The release of the sequel, Black Panther: Wakanda Forever came with a lot of hype, not only because of the reputation but because of what it means to so many people.

For a lot of black kids, it’s common for them to think the only black superhero’s around either dribble a ball or held a mic.

Then, Black Panther came out and changed that perspective, with Wakanda Forever allowing women too take center stage to save the world.

”Black Panther has allowed us to be awake in a different kind of way,” said Exquisite Black Women Foundation CEO and Founder Jacklyn Walker. “To honor who we have been told we could never be.”

Most parents tell their kids they can be whatever they want when they grew up. This may include a lawyer, doctor, astronaut or even a movie star.

But for black kids who don’t see people who look like them in those positions, it seems less likely.

”But it’s the representation that, for whatever reason we thought we could never become, you know? And it’s left that kind of mark,” Walker explained.

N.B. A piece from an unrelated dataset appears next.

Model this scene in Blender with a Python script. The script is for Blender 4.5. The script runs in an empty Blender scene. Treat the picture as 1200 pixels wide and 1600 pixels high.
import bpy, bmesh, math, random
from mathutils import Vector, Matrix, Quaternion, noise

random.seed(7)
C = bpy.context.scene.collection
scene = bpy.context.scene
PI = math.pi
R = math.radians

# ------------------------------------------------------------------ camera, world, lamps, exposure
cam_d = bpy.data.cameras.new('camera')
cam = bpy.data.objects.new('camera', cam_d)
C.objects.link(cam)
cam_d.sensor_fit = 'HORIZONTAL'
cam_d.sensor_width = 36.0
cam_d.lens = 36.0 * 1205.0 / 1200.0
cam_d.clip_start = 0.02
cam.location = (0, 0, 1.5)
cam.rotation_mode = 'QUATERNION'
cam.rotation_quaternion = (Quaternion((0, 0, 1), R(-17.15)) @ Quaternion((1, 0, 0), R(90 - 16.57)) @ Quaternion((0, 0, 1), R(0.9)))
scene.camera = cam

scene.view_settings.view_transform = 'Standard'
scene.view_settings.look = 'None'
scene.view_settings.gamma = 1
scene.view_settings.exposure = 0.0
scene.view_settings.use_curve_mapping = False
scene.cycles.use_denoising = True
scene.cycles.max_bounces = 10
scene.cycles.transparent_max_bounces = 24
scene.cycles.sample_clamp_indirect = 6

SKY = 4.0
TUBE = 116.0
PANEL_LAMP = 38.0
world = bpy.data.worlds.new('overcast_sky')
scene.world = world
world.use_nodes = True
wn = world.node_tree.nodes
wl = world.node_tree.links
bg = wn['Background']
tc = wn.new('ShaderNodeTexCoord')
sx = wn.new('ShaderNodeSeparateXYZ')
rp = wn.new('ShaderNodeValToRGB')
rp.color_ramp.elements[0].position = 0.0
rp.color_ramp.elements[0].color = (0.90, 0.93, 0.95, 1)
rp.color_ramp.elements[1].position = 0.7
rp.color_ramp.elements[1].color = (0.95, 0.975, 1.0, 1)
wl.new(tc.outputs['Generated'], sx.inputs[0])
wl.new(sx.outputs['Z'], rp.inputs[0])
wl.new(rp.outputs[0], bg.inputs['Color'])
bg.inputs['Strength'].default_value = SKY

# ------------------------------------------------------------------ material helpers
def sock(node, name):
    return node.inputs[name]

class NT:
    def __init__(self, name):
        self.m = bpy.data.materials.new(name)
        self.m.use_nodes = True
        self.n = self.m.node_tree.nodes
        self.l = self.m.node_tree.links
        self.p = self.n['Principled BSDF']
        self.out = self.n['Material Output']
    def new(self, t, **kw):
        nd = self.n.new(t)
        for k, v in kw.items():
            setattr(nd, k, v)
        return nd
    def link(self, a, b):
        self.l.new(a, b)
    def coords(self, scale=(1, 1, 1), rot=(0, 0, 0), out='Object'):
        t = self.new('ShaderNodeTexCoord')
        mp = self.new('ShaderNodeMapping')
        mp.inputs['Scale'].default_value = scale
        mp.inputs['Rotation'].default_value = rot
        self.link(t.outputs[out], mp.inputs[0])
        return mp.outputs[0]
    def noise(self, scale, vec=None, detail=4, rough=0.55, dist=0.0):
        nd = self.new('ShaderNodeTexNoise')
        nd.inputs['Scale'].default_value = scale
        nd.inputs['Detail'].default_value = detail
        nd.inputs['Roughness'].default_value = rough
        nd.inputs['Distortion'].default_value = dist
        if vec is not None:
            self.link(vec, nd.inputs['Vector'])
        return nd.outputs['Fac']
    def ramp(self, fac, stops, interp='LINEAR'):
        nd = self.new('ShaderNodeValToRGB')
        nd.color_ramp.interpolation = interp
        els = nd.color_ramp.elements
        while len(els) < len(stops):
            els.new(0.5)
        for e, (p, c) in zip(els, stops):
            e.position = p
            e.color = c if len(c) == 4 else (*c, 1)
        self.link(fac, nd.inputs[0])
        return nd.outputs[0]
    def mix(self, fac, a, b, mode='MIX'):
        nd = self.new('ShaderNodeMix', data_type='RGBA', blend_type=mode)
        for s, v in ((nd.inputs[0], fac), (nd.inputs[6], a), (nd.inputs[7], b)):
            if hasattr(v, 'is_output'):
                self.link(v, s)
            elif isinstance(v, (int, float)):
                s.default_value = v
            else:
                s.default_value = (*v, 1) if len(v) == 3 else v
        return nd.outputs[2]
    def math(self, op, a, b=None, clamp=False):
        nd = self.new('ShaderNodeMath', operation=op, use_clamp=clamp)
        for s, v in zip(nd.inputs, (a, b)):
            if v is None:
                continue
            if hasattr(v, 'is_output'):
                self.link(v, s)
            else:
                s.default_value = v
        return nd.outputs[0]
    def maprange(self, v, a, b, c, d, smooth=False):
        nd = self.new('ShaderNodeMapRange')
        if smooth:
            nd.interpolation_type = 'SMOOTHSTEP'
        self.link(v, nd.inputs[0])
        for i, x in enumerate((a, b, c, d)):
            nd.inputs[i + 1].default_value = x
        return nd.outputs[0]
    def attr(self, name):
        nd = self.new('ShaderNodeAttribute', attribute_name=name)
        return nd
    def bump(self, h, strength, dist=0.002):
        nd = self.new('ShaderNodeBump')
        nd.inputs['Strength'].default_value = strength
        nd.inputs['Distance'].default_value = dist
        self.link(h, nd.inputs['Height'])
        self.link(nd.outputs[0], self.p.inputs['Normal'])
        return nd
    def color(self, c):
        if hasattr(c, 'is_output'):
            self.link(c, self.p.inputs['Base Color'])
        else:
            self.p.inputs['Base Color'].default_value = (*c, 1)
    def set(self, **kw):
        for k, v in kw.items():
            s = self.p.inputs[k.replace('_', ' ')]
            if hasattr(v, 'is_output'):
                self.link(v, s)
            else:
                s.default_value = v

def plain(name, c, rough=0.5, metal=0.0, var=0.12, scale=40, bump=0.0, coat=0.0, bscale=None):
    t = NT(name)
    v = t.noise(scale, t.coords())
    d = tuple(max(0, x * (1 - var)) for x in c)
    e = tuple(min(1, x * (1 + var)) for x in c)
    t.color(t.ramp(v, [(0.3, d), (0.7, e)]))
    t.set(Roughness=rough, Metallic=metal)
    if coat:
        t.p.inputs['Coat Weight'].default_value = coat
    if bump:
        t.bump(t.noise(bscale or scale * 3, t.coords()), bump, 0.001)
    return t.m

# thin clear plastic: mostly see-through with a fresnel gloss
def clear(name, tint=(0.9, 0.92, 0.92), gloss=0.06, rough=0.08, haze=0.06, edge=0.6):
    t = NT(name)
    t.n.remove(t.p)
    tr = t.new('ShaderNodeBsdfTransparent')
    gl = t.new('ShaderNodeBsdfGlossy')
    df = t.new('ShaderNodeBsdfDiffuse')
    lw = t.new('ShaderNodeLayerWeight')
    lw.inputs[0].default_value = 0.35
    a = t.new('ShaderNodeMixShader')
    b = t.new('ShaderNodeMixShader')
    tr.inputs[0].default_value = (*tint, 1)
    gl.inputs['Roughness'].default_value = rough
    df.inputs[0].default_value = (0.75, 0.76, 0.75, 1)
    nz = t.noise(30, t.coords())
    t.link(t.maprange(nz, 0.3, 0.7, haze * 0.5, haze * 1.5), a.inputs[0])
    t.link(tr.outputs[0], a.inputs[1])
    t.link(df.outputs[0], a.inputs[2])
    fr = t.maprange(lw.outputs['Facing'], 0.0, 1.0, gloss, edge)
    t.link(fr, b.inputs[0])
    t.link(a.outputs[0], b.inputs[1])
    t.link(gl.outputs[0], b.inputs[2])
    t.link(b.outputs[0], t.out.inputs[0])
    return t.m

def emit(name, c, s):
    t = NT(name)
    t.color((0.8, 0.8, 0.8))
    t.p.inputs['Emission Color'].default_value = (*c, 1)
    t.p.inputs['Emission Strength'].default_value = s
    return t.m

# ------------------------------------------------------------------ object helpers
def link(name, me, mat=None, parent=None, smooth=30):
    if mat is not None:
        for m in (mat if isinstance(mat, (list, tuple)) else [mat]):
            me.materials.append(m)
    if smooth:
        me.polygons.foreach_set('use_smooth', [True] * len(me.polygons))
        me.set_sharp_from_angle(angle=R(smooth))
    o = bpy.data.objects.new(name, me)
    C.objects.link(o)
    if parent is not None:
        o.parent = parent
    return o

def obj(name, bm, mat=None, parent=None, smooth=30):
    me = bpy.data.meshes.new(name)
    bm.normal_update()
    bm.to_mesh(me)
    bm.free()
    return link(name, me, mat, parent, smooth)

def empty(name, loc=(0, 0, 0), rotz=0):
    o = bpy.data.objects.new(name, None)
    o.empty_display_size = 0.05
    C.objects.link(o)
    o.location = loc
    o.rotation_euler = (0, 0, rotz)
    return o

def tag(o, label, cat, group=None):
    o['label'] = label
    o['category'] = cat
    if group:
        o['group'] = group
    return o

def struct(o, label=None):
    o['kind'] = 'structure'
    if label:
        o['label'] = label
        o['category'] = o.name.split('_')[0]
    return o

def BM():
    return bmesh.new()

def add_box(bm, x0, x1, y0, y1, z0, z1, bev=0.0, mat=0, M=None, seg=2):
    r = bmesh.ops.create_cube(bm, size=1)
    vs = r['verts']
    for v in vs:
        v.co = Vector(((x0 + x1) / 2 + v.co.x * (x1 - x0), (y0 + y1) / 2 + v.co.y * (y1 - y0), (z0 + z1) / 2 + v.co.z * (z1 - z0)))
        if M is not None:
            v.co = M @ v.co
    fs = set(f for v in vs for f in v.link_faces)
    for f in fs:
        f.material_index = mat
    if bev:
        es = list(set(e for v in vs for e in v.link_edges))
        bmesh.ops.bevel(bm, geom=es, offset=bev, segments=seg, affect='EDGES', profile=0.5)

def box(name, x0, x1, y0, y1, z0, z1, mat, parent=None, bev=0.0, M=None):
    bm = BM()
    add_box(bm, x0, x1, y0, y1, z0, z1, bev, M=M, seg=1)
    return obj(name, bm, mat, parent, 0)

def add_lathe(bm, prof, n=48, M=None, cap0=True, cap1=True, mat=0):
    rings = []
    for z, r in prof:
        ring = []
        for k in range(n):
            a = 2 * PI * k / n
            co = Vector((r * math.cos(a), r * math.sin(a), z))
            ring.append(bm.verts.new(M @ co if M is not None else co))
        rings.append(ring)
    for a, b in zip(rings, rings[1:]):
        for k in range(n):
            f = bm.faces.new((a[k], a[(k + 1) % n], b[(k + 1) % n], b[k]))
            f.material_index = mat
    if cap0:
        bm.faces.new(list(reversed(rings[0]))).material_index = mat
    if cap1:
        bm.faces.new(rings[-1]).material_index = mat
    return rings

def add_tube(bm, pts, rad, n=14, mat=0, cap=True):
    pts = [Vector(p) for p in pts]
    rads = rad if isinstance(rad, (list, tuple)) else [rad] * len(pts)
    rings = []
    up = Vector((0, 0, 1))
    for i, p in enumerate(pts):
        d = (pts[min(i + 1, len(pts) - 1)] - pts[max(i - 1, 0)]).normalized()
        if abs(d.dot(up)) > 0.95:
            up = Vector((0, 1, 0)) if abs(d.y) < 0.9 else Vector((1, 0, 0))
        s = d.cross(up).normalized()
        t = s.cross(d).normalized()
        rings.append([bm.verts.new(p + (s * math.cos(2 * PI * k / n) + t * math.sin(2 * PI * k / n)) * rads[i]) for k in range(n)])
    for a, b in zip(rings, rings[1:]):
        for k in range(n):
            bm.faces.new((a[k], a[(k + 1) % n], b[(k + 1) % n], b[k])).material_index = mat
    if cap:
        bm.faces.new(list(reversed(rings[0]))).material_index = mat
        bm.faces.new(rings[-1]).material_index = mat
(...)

Walker’s organization, the Exquisite Black Women Foundation, is an organization that’s looking to bring a positive light to women who may be portrayed negatively.

”Not only are we degraded on TV, we are degraded financially, we’re degraded in our neighborhoods,” Walker said. “The things that we come against are always so much more.”

For Walker, seeing the strong and powerful black women depicted in Wakanda forever means everything.

”To be able to see the queen walk across, to be able to see Shuri, she’s the little sister, to be able to see the other characters, they all relate to who we want to see around us,” Walker shared.

And when everyone leaves the theatre, Walker hopes this representation helps people see black women in a different light.

”Don’t be afraid. Don’t be afraid of us, to other people. And to us, don’t be afraid of us. Don’t be afraid to be you,” Walker proclaimed.

Walker says that the importance of representation not only impacts the youth, but adults as well, as they can now finally witness what they dreamed to see their entire lives.